India, Pakistan discuss nuclear tensions
Confidence-building on nuclear weapons and improving travel and trade in disputed Kashmir top agenda.
Bilateral talks between India and Pakistan had been stalled since the Mumbai attack in 2008 [EPA] |
India and Pakistan have agreed to try to ease mutual fears about their nuclear arsenals in what were deemed successful talks between the two countries’ top diplomats.
Concerns over the threat of conflict between the nuclear-armed neighbours and the disputed region of Kashmir topped the agenda as Pakistani Foreign Secretary Salman Bashir hosted his Indian counterpart, Nirupama Rao, for two days of talks in Islamabad.
A meeting of experts would be asked to “consider additional measures … to build trust and confidence and promote peace and security,” they said in a joint statement on Friday.
The officials also announced that they would try to improve trade and travel across the ceasefire line dividing disputed Kashmir.
“The ideology of military conflict should have no place in the 21st century,” Rao told the news conference. A working group will convene next month to improve trade and travel across the heavily militarised Line of
Control (LoC), they announced.
“We welcome the efforts by the two countries to address the problem and also expand the trade across the border,” Mirwaiz Omar Farooq, chief of the All Parties Hurriyat Conference, the moderate grouping of Kashmiri separatists, told Reuters.

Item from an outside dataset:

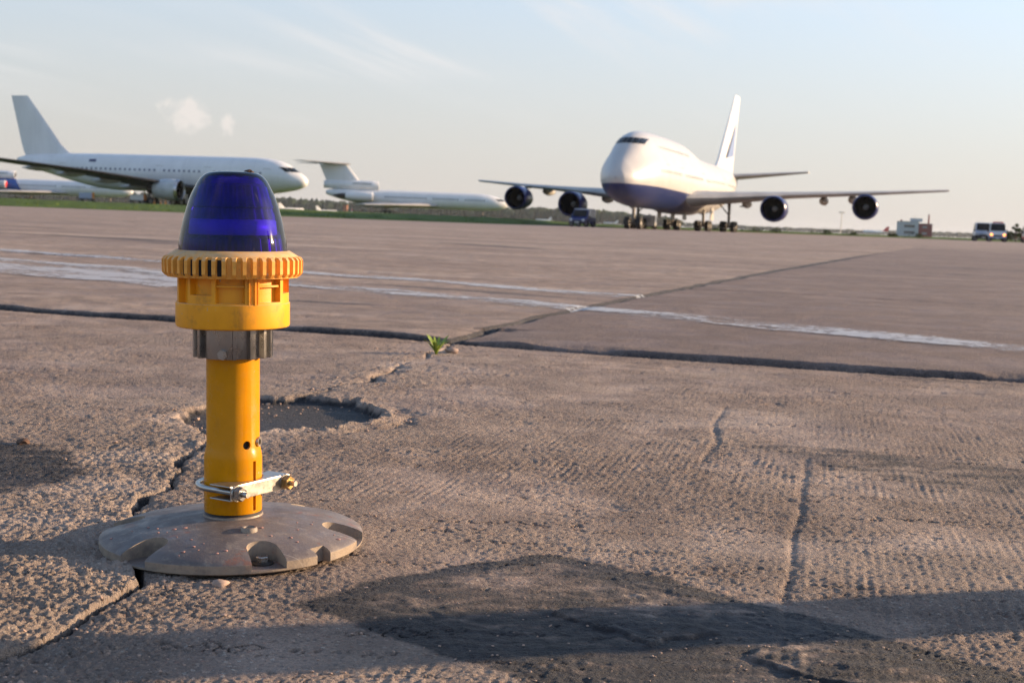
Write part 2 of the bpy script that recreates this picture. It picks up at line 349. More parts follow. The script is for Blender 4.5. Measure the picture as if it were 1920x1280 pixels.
# concrete
def concrete(name='apron_concrete', near=True):
    m, nt, p = mat(name); v = objvec(nt)
    a_d = N(nt, 'ShaderNodeAttribute', attribute_name='dark').outputs['Fac']
    a_t = N(nt, 'ShaderNodeAttribute', attribute_name='tone').outputs['Fac']
    a_w = N(nt, 'ShaderNodeAttribute', attribute_name='pale').outputs['Fac']
    big = noise(nt, .55, 5, .6, v)
    c = mixc(nt, ramp(nt, big, .3, .7), (.31, .238, .198), (.51, .405, .335))
    mid = noise(nt, 9, 6, .62, v)
    c = mixc(nt, ramp(nt, mid, .32, .66), mixc(nt, .75, c, (.165, .125, .108)), c)
    # streaks of rubber and dirt drawn out along the direction aircraft roll
    st = noise(nt, 1.0, 5, .6, objvec(nt, (.16, 1.5, 1), (0, 0, R(19))))
    c = mixc(nt, math_(nt, 'MULTIPLY', ramp(nt, st, .50, .70), .52), c, (.20, .165, .16))
    st2 = noise(nt, 1.0, 4, .6, objvec(nt, (.03, .30, 1), (0, 0, R(12))))
    c = mixc(nt, math_(nt, 'MULTIPLY', ramp(nt, st2, .49, .60), .45), c, (.215, .175, .17))
    pt = noise(nt, 1.3, 6, .66, v)
    c = mixc(nt, math_(nt, 'MULTIPLY', ramp(nt, pt, .50, .64), .30), c, (.19, .145, .13))
    # aggregate grains: red granite, pale quartz, dark basalt
    vo = N(nt, 'ShaderNodeTexVoronoi'); vo.inputs['Scale'].default_value = 190; nt.links.new(v, vo.inputs['Vector'])
    gs = N(nt, 'ShaderNodeSeparateColor'); nt.links.new(vo.outputs['Color'], gs.inputs[0])
    sharp = ramp(nt, vo.outputs['Distance'], .30, .46, 1, 0)
    g1 = math_(nt, 'MULTIPLY', math_(nt, 'GREATER_THAN', gs.outputs[0], .86), sharp)
    g2 = math_(nt, 'MULTIPLY', math_(nt, 'LESS_THAN', gs.outputs[0], .12), sharp)
    g3 = math_(nt, 'MULTIPLY', math_(nt, 'GREATER_THAN', gs.outputs[1], .90), sharp)
    c = mixc(nt, math_(nt, 'MULTIPLY', g1, .6), c, (.56, .50, .44))
    c = mixc(nt, math_(nt, 'MULTIPLY', g2, .8), c, (.15, .135, .13))
    c = mixc(nt, math_(nt, 'MULTIPLY', g3, .5), c, (.40, .22, .17))
    # larger exposed stones in worn zones, oil drips
    v2 = N(nt, 'ShaderNodeTexVoronoi'); v2.inputs['Scale'].default_value = 78; nt.links.new(v, v2.inputs['Vector'])
    s2 = N(nt, 'ShaderNodeSeparateColor'); nt.links.new(v2.outputs['Color'], s2.inputs[0])
    zone = ramp(nt, noise(nt, 4.2, 4, .6, v), .46, .60)
    st_ = math_(nt, 'MULTIPLY', math_(nt, 'MULTIPLY', ramp(nt, v2.outputs['Distance'], .28, .40, 1, 0), math_(nt, 'GREATER_THAN', s2.outputs[1], .55)), zone)
    stc = mixc(nt, s2.outputs[0], (.23, .18, .155), mixc(nt, s2.outputs[2], (.50, .44, .38), (.40, .25, .19)))
    c = mixc(nt, math_(nt, 'MULTIPLY', st_, .75), c, stc)
    v3 = N(nt, 'ShaderNodeTexVoronoi'); v3.inputs['Scale'].default_value = 4.6; nt.links.new(v, v3.inputs['Vector'])
    s3 = N(nt, 'ShaderNodeSeparateColor'); nt.links.new(v3.outputs['Color'], s3.inputs[0])
    oil = math_(nt, 'MULTIPLY', ramp(nt, math_(nt, 'ADD', v3.outputs['Distance'], math_(nt, 'MULTIPLY', noise(nt, 60, 3, .6, v), .06)), .05, .12, 1, 0), math_(nt, 'GREATER_THAN', s3.outputs[0], .72))
    c = mixc(nt, math_(nt, 'MULTIPLY', oil, .5), c, (.10, .085, .08))
    spk = ramp(nt, noise(nt, 170, 3, .6, v), .60, .68)
    c = mixc(nt, math_(nt, 'MULTIPLY', spk, .6), c, (.60, .47, .38))
    spd = ramp(nt, noise(nt, 120, 4, .65, objvec(nt, (1, .8, 1))), .60, .67)
    c = mixc(nt, math_(nt, 'MULTIPLY', spd, .55), c, (.10, .08, .075))  # dark specks: shade of small pop-out pits put into the colour
    hv = N(nt, 'ShaderNodeVectorMath', operation='ADD'); nt.links.new(v, hv.inputs[0])
    hn = N(nt, 'ShaderNodeTexNoise'); hn.inputs['Scale'].default_value = 6; hn.inputs['Detail'].default_value = 4; nt.links.new(v, hn.inputs['Vector'])
    hs = N(nt, 'ShaderNodeVectorMath', operation='SCALE'); nt.links.new(hn.outputs['Color'], hs.inputs[0]); hs.inputs['Scale'].default_value = .35; nt.links.new(hs.outputs[0], hv.inputs[1])
    hc_ = N(nt, 'ShaderNodeTexVoronoi', feature='DISTANCE_TO_EDGE'); hc_.inputs['Scale'].default_value = 1.15; nt.links.new(hv.outputs[0], hc_.inputs['Vector'])
    hair = math_(nt, 'MULTIPLY', ramp(nt, hc_.outputs['Distance'], .0, .0045, 1, 0), ramp(nt, noise(nt, 1.7, 3, .6, v), .5, .6))
    c = mixc(nt, math_(nt, 'MULTIPLY', hair, .65), c, (.09, .07, .065))
    fine = noise(nt, 420, 3, .6, v)
    c = mixc(nt, ramp(nt, fine, .36, .66, 0, .5), c, (.15, .115, .10))  # fine grain, contrast raised in colour to stand in for relief shading
    c = mixc(nt, a_w, c, mixc(nt, .55, c, (.52, .43, .36)))
    c = mixc(nt, a_t, c, (.145, .115, .115))
    brk = math_(nt, 'SUBTRACT', math_(nt, 'ADD', a_d, math_(nt, 'MULTIPLY', noise(nt, 45, 6, .7, v), .55)), .27)
    dk = ramp(nt, brk, .18, .62)
    tar = mixc(nt, ramp(nt, noise(nt, 70, 5, .7, v), .35, .75), (.008, .010, .016), (.040, .041, .048))
    c = mixc(nt, math_(nt, 'MULTIPLY', dk, .93), c, tar)
    nt.links.new(c, p.inputs['Base Color'])
    nt.links.new(mixf(nt, dk, ramp(nt, mid, .3, .7, .75, .95), .68), p.inputs['Roughness']); nt.links.new(mixf(nt, dk, .25, .32), p.inputs['Specular IOR Level'])
    h = math_(nt, 'ADD', math_(nt, 'MULTIPLY', noise(nt, 300, 6, .82, v), 1.0), math_(nt, 'MULTIPLY', noise(nt, 120, 3, .6, v), 1.2))
    h = math_(nt, 'ADD', h, math_(nt, 'ADD', math_(nt, 'MULTIPLY', sharp, .35), math_(nt, 'MULTIPLY', st_, .5)))
    worn = ramp(nt, noise(nt, 3.1, 4, .6, v), .36, .58, .35, 1.15)
    bump(nt, p, math_(nt, 'MULTIPLY', h, worn), 1.0, .0052)
    return m
M['concrete'] = concrete()
def paint_mat(name, keep, colr=(.66, .66, .66)):
    m, nt, p = mat(name); v = objvec(nt)
    e = N(nt, 'ShaderNodeAttribute', attribute_name='edge').outputs['Fac']
    n = math_(nt, 'ADD', math_(nt, 'MULTIPLY', noise(nt, 24, 7, .75, v), .55), math_(nt, 'MULTIPLY', noise(nt, 3.2, 5, .65, objvec(nt, (.5, 1.6, 1), (0, 0, R(35)))), .55))
    a = ramp(nt, math_(nt, 'SUBTRACT', n, math_(nt, 'MULTIPLY', e, .3)), keep - .07, keep + .07)
    nt.links.new(mixc(nt, noise(nt, 40, 4, .6, v), tuple(q * .75 for q in colr), colr), p.inputs['Base Color'])
    p.inputs['Roughness'].default_value = .7
    nt.links.new(math_(nt, 'MULTIPLY', a, .78), p.inputs['Alpha'])
    return m
M['paint'] = paint_mat('worn_white_paint', .53, (.54, .57, .61))
M['paint_old'] = paint_mat('very_worn_white_paint', .50, (.52, .53, .56))
M['grass'] = simple('meadow_grass', (.06, .098, .014), .9, var=.35, scale=.35, spec=.1)
M['blade'] = simple('grass_blades', (.085, .125, .018), .8, var=.4, scale=.2, spec=.15)
M['leaf'] = simple('weed_leaf', (.22, .29, .03), .5, var=.2, scale=60)
M['wood'] = simple('far_wood_foliage', (.026, .042, .018), .95, var=.4, scale=.02, spec=.05)
M['bush'] = simple('bush_foliage', (.045, .065, .02), .8, var=.4, scale=1.2, spec=.1)
M['bark'] = simple('bark', (.07, .05, .035), .9, var=.3, scale=8)
M['wallw'] = simple('rendered_white_wall', (.42, .45, .47), .8, var=.08, scale=.3)
M['brick'] = simple('red_brick_wall', (.22, .055, .05), .85, var=.15, scale=.6)
M['orange_brick'] = simple('orange_brick', (.50, .24, .15), .85, var=.15, scale=2)
M['roofgrey'] = simple('grey_roof', (.25, .26, .27), .7, var=.1, scale=.5)
M['winglass'] = simple('window_glass_dark', (.04, .055, .065), .15, var=.1, scale=1)
M['mast'] = simple('galvanised_mast', (.40, .38, .36), .5, .4, .1, 1)
M['carwhite'] = simple('vehicle_white_paint', (.66, .66, .66), .3, var=.06, scale=2, coat=.5)
M['carblue'] = simple('vehicle_navy_paint', (.018, .03, .16), .3, var=.08, scale=2, coat=.5)
M['carlight'] = simple('vehicle_pale_blue_paint', (.30, .36, .47), .35, var=.08, scale=2, coat=.3)
M['cardark'] = simple('vehicle_black_trim', (.02, .02, .022), .6, var=.1, scale=2)
M['orange'] = simple('orange_plastic', (.62, .22, .03), .5, var=.12, scale=6)
def emit(name, c, s):
    m, nt, p = mat(name); p.inputs['Base Color'].default_value = (*c, 1); p.inputs['Emission Color'].default_value = (*c, 1); p.inputs['Emission Strength'].default_value = s
    return m
M['headlamp'] = emit('lit_orange_lamp', (1, .30, .06), 2.2)

# ------------------------------------------------------------------ noise for the ground relief
_perm = rng.permutation(4096); _g = rng.uniform(0, 2 * np.pi, 4096); _gx, _gy = np.cos(_g).astype(np.float32), np.sin(_g).astype(np.float32)
def pn(x, y, seed=0):
    x = x + seed * 17.31; y = y - seed * 9.77
    xi = np.floor(x).astype(np.int64); yi = np.floor(y).astype(np.int64)
    fx = (x - xi).astype(np.float32); fy = (y - yi).astype(np.float32)
    u = fx * fx * fx * (fx * (fx * 6 - 15) + 10); w = fy * fy * fy * (fy * (fy * 6 - 15) + 10)
    def g(ix, iy, dx, dy):
        k = _perm[(_perm[ix & 4095] + iy) & 4095]
        return _gx[k] * dx + _gy[k] * dy
    a = g(xi, yi, fx, fy); b = g(xi + 1, yi, fx - 1, fy); c = g(xi, yi + 1, fx, fy - 1); d = g(xi + 1, yi + 1, fx - 1, fy - 1)
    return (a + (b - a) * u) * (1 - w) + (c + (d - c) * u) * w       # about -.7 .. .7
def ss(x, a, b):
    t = np.clip((x - a) / (b - a), 0, 1); return t * t * (3 - 2 * t)
def polydist(px, py, poly, closed=True):
    """signed distance to a polygon (negative inside)"""
    n = len(poly); best = np.full(px.shape, 1e9); ins = np.zeros(px.shape, bool)
    for i in range(n if closed else n - 1):
        (x0, y0), (x1, y1) = poly[i], poly[(i + 1) % n]
        dx, dy = x1 - x0, y1 - y0
        t = np.clip(((px - x0) * dx + (py - y0) * dy) / (dx * dx + dy * dy), 0, 1)
        best = np.minimum(best, (px - x0 - t * dx) ** 2 + (py - y0 - t * dy) ** 2)
        if closed:
            with np.errstate(divide='ignore', invalid='ignore'):
                cr = ((y0 > py) != (y1 > py)) & (px < dx * (py - y0) / (dy if dy else 1e-12) + x0)
            ins ^= cr
    d = np.sqrt(best)
    return np.where(ins, -d, d) if closed else d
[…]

“But they did not speak on the resolution of Kashmir. In the future we hope they would make some headway on the dispute and include the Kashmiri leadership to find a lasting solution,” he said.
Talks between India and Pakistan have been stalled since the November 2008 attack on Mumbai by Pakistan-based militants which killed 166 people.
But the home secretaries from both sides met in New Delhi in March this year and agreed to set up a terrorism hotline and to cooperate on the Mumbai attack investigation, which seems to have put the negotiations back on track.
Relations between the countries have often been tense. They have fought three wars since gaining independence from Britain in 1947, two of them over Kashmir.